▽

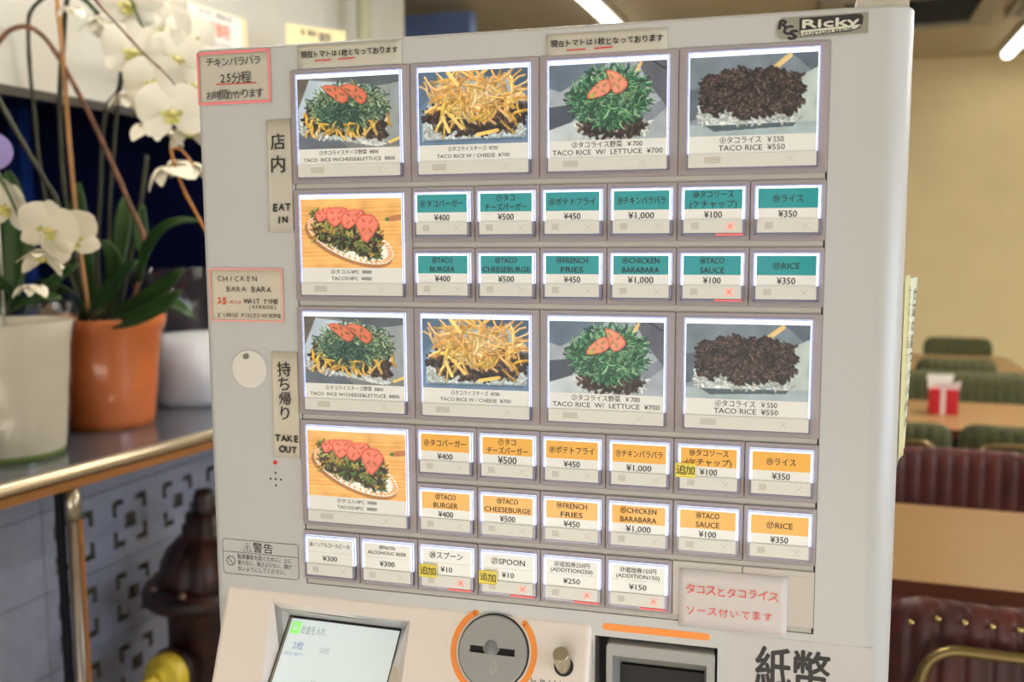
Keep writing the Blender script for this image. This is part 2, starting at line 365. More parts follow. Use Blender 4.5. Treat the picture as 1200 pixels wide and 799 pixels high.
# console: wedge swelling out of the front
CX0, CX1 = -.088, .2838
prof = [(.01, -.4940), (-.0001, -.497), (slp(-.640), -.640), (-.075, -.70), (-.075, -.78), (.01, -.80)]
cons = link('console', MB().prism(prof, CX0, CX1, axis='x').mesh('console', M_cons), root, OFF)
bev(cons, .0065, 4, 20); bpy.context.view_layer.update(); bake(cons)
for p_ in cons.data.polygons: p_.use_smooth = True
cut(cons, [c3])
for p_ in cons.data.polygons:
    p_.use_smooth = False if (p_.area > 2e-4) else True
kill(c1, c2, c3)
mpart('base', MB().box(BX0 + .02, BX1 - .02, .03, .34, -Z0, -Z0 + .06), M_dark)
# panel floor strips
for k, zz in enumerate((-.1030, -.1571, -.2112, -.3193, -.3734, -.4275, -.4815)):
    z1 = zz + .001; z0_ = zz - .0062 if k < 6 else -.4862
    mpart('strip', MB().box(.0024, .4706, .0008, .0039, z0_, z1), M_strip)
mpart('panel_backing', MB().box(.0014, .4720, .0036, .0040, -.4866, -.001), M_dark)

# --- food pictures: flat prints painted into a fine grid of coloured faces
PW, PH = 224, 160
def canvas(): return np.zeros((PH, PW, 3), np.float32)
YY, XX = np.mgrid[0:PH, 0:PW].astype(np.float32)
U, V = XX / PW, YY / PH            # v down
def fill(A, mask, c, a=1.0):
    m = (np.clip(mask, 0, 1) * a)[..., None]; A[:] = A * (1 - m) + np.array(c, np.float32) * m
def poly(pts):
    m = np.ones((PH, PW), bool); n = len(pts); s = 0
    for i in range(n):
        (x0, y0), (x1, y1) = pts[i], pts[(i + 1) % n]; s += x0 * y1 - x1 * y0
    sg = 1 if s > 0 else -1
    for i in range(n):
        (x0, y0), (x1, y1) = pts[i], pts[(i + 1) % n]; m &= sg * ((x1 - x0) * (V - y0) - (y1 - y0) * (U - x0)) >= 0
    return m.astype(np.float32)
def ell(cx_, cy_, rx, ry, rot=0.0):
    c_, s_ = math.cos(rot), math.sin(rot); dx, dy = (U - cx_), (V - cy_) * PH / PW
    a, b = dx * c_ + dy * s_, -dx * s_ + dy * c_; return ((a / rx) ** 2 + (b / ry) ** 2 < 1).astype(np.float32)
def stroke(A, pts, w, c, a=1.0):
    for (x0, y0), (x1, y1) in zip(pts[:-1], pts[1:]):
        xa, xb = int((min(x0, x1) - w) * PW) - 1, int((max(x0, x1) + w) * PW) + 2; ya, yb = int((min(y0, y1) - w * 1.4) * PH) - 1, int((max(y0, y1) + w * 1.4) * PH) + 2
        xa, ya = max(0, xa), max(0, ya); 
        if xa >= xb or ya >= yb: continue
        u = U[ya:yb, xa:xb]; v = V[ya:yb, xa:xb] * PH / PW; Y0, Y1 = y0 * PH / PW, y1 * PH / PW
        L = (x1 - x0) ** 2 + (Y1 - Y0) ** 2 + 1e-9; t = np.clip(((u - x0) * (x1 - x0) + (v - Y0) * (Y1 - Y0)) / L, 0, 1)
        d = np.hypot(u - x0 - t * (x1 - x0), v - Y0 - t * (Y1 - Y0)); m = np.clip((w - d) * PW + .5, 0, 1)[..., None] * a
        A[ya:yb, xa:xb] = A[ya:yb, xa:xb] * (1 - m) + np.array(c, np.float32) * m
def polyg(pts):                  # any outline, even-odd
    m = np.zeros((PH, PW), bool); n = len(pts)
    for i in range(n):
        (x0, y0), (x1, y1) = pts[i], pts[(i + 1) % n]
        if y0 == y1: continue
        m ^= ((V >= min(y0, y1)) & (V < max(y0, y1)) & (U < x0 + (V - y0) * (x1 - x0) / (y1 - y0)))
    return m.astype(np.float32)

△

**Exercise objective**
Copy out the whole listing exactly, and don't carry over any pictures.

**Right answer**
Keep writing the Blender script for this image. This is part 2, starting at line 365. More parts follow. Use Blender 4.5. Treat the picture as 1200 pixels wide and 799 pixels high.
# console: wedge swelling out of the front
CX0, CX1 = -.088, .2838
prof = [(.01, -.4940), (-.0001, -.497), (slp(-.640), -.640), (-.075, -.70), (-.075, -.78), (.01, -.80)]
cons = link('console', MB().prism(prof, CX0, CX1, axis='x').mesh('console', M_cons), root, OFF)
bev(cons, .0065, 4, 20); bpy.context.view_layer.update(); bake(cons)
for p_ in cons.data.polygons: p_.use_smooth = True
cut(cons, [c3])
for p_ in cons.data.polygons:
    p_.use_smooth = False if (p_.area > 2e-4) else True
kill(c1, c2, c3)
mpart('base', MB().box(BX0 + .02, BX1 - .02, .03, .34, -Z0, -Z0 + .06), M_dark)
# panel floor strips
for k, zz in enumerate((-.1030, -.1571, -.2112, -.3193, -.3734, -.4275, -.4815)):
    z1 = zz + .001; z0_ = zz - .0062 if k < 6 else -.4862
    mpart('strip', MB().box(.0024, .4706, .0008, .0039, z0_, z1), M_strip)
mpart('panel_backing', MB().box(.0014, .4720, .0036, .0040, -.4866, -.001), M_dark)

# --- food pictures: flat prints painted into a fine grid of coloured faces
PW, PH = 224, 160
def canvas(): return np.zeros((PH, PW, 3), np.float32)
YY, XX = np.mgrid[0:PH, 0:PW].astype(np.float32)
U, V = XX / PW, YY / PH            # v down
def fill(A, mask, c, a=1.0):
    m = (np.clip(mask, 0, 1) * a)[..., None]; A[:] = A * (1 - m) + np.array(c, np.float32) * m
def poly(pts):
    m = np.ones((PH, PW), bool); n = len(pts); s = 0
    for i in range(n):
        (x0, y0), (x1, y1) = pts[i], pts[(i + 1) % n]; s += x0 * y1 - x1 * y0
    sg = 1 if s > 0 else -1
    for i in range(n):
        (x0, y0), (x1, y1) = pts[i], pts[(i + 1) % n]; m &= sg * ((x1 - x0) * (V - y0) - (y1 - y0) * (U - x0)) >= 0
    return m.astype(np.float32)
def ell(cx_, cy_, rx, ry, rot=0.0):
    c_, s_ = math.cos(rot), math.sin(rot); dx, dy = (U - cx_), (V - cy_) * PH / PW
    a, b = dx * c_ + dy * s_, -dx * s_ + dy * c_; return ((a / rx) ** 2 + (b / ry) ** 2 < 1).astype(np.float32)
def stroke(A, pts, w, c, a=1.0):
    for (x0, y0), (x1, y1) in zip(pts[:-1], pts[1:]):
        xa, xb = int((min(x0, x1) - w) * PW) - 1, int((max(x0, x1) + w) * PW) + 2; ya, yb = int((min(y0, y1) - w * 1.4) * PH) - 1, int((max(y0, y1) + w * 1.4) * PH) + 2
        xa, ya = max(0, xa), max(0, ya); 
        if xa >= xb or ya >= yb: continue
        u = U[ya:yb, xa:xb]; v = V[ya:yb, xa:xb] * PH / PW; Y0, Y1 = y0 * PH / PW, y1 * PH / PW
        L = (x1 - x0) ** 2 + (Y1 - Y0) ** 2 + 1e-9; t = np.clip(((u - x0) * (x1 - x0) + (v - Y0) * (Y1 - Y0)) / L, 0, 1)
        d = np.hypot(u - x0 - t * (x1 - x0), v - Y0 - t * (Y1 - Y0)); m = np.clip((w - d) * PW + .5, 0, 1)[..., None] * a
        A[ya:yb, xa:xb] = A[ya:yb, xa:xb] * (1 - m) + np.array(c, np.float32) * m
def polyg(pts):                  # any outline, even-odd
    m = np.zeros((PH, PW), bool); n = len(pts)
    for i in range(n):
        (x0, y0), (x1, y1) = pts[i], pts[(i + 1) % n]
        if y0 == y1: continue
        m ^= ((V >= min(y0, y1)) & (V < max(y0, y1)) & (U < x0 + (V - y0) * (x1 - x0) / (y1 - y0)))
    return m.astype(np.float32)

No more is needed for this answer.